**Stated problem:**
Copy out the listing that follows exactly, dropping every picture.

**Data segment:**
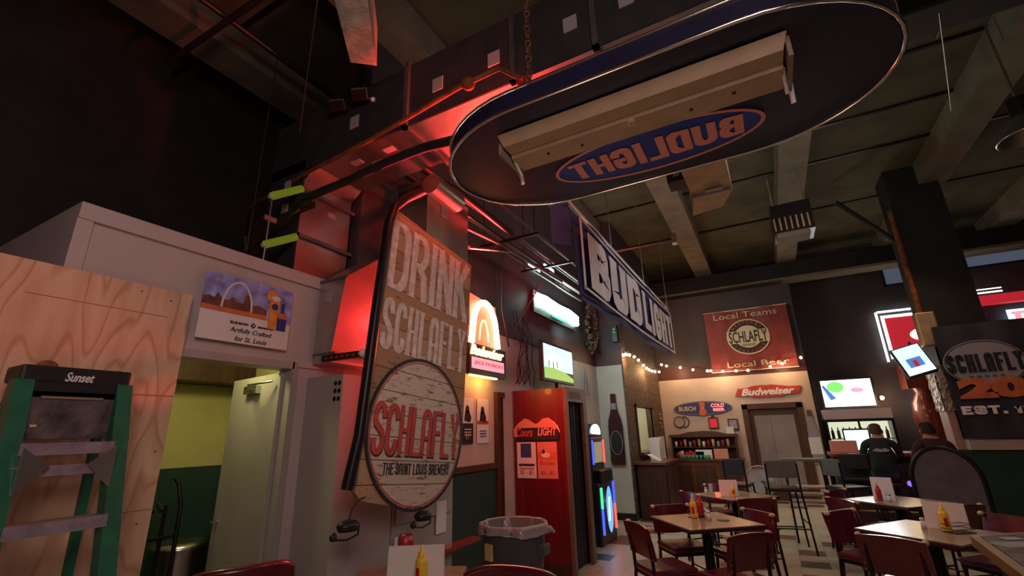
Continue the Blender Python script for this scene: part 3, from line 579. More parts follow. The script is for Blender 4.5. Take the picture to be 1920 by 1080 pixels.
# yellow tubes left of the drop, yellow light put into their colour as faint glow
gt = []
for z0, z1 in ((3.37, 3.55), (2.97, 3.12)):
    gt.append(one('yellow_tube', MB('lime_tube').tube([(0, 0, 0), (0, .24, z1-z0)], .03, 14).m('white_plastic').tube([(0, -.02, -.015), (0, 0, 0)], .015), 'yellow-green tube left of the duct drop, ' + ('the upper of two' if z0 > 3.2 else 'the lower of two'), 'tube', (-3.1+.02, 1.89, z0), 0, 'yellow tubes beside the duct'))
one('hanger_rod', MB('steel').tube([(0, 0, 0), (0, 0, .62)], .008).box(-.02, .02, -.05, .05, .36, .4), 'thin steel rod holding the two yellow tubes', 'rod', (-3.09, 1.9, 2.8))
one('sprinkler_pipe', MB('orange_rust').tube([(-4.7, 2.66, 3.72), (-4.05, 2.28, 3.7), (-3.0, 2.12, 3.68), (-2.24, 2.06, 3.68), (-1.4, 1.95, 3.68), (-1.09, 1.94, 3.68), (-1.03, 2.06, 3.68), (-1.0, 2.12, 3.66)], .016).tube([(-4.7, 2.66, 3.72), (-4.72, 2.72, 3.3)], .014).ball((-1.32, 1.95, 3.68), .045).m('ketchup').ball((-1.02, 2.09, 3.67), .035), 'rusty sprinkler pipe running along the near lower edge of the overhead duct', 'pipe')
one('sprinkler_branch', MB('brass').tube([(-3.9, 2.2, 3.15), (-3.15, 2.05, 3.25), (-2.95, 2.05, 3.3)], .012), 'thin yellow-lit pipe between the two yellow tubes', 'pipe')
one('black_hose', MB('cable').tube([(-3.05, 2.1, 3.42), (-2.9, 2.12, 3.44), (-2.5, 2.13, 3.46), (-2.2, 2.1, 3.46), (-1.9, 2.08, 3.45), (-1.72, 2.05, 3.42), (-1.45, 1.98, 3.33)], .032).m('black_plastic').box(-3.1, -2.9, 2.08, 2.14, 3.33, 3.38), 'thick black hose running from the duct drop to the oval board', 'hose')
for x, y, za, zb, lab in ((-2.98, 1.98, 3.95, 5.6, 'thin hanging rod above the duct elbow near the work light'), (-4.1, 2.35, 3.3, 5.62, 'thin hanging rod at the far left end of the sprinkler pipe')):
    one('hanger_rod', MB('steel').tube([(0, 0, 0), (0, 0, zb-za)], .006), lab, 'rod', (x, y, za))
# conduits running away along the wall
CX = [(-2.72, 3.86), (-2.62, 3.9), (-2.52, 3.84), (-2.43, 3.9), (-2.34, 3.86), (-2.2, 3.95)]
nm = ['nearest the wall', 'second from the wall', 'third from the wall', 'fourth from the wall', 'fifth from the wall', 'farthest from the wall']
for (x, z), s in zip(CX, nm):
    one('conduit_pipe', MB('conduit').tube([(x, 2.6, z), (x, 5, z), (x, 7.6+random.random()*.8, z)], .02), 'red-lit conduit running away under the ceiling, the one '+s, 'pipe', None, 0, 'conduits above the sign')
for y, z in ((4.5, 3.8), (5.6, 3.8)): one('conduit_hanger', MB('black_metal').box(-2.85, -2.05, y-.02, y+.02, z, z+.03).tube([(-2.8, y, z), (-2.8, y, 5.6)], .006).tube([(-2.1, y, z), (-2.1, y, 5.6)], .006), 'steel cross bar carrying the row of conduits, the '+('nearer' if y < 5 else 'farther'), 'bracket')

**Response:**
Continue the Blender Python script for this scene: part 3, from line 579. More parts follow. The script is for Blender 4.5. Take the picture to be 1920 by 1080 pixels.
# yellow tubes left of the drop, yellow light put into their colour as faint glow
gt = []
for z0, z1 in ((3.37, 3.55), (2.97, 3.12)):
    gt.append(one('yellow_tube', MB('lime_tube').tube([(0, 0, 0), (0, .24, z1-z0)], .03, 14).m('white_plastic').tube([(0, -.02, -.015), (0, 0, 0)], .015), 'yellow-green tube left of the duct drop, ' + ('the upper of two' if z0 > 3.2 else 'the lower of two'), 'tube', (-3.1+.02, 1.89, z0), 0, 'yellow tubes beside the duct'))
one('hanger_rod', MB('steel').tube([(0, 0, 0), (0, 0, .62)], .008).box(-.02, .02, -.05, .05, .36, .4), 'thin steel rod holding the two yellow tubes', 'rod', (-3.09, 1.9, 2.8))
one('sprinkler_pipe', MB('orange_rust').tube([(-4.7, 2.66, 3.72), (-4.05, 2.28, 3.7), (-3.0, 2.12, 3.68), (-2.24, 2.06, 3.68), (-1.4, 1.95, 3.68), (-1.09, 1.94, 3.68), (-1.03, 2.06, 3.68), (-1.0, 2.12, 3.66)], .016).tube([(-4.7, 2.66, 3.72), (-4.72, 2.72, 3.3)], .014).ball((-1.32, 1.95, 3.68), .045).m('ketchup').ball((-1.02, 2.09, 3.67), .035), 'rusty sprinkler pipe running along the near lower edge of the overhead duct', 'pipe')
one('sprinkler_branch', MB('brass').tube([(-3.9, 2.2, 3.15), (-3.15, 2.05, 3.25), (-2.95, 2.05, 3.3)], .012), 'thin yellow-lit pipe between the two yellow tubes', 'pipe')
one('black_hose', MB('cable').tube([(-3.05, 2.1, 3.42), (-2.9, 2.12, 3.44), (-2.5, 2.13, 3.46), (-2.2, 2.1, 3.46), (-1.9, 2.08, 3.45), (-1.72, 2.05, 3.42), (-1.45, 1.98, 3.33)], .032).m('black_plastic').box(-3.1, -2.9, 2.08, 2.14, 3.33, 3.38), 'thick black hose running from the duct drop to the oval board', 'hose')
for x, y, za, zb, lab in ((-2.98, 1.98, 3.95, 5.6, 'thin hanging rod above the duct elbow near the work light'), (-4.1, 2.35, 3.3, 5.62, 'thin hanging rod at the far left end of the sprinkler pipe')):
    one('hanger_rod', MB('steel').tube([(0, 0, 0), (0, 0, zb-za)], .006), lab, 'rod', (x, y, za))
# conduits running away along the wall
CX = [(-2.72, 3.86), (-2.62, 3.9), (-2.52, 3.84), (-2.43, 3.9), (-2.34, 3.86), (-2.2, 3.95)]
nm = ['nearest the wall', 'second from the wall', 'third from the wall', 'fourth from the wall', 'fifth from the wall', 'farthest from the wall']
for (x, z), s in zip(CX, nm):
    one('conduit_pipe', MB('conduit').tube([(x, 2.6, z), (x, 5, z), (x, 7.6+random.random()*.8, z)], .02), 'red-lit conduit running away under the ceiling, the one '+s, 'pipe', None, 0, 'conduits above the sign')
for y, z in ((4.5, 3.8), (5.6, 3.8)): one('conduit_hanger', MB('black_metal').box(-2.85, -2.05, y-.02, y+.02, z, z+.03).tube([(-2.8, y, z), (-2.8, y, 5.6)], .006).tube([(-2.1, y, z), (-2.1, y, 5.6)], .006), 'steel cross bar carrying the row of conduits, the '+('nearer' if y < 5 else 'farther'), 'bracket')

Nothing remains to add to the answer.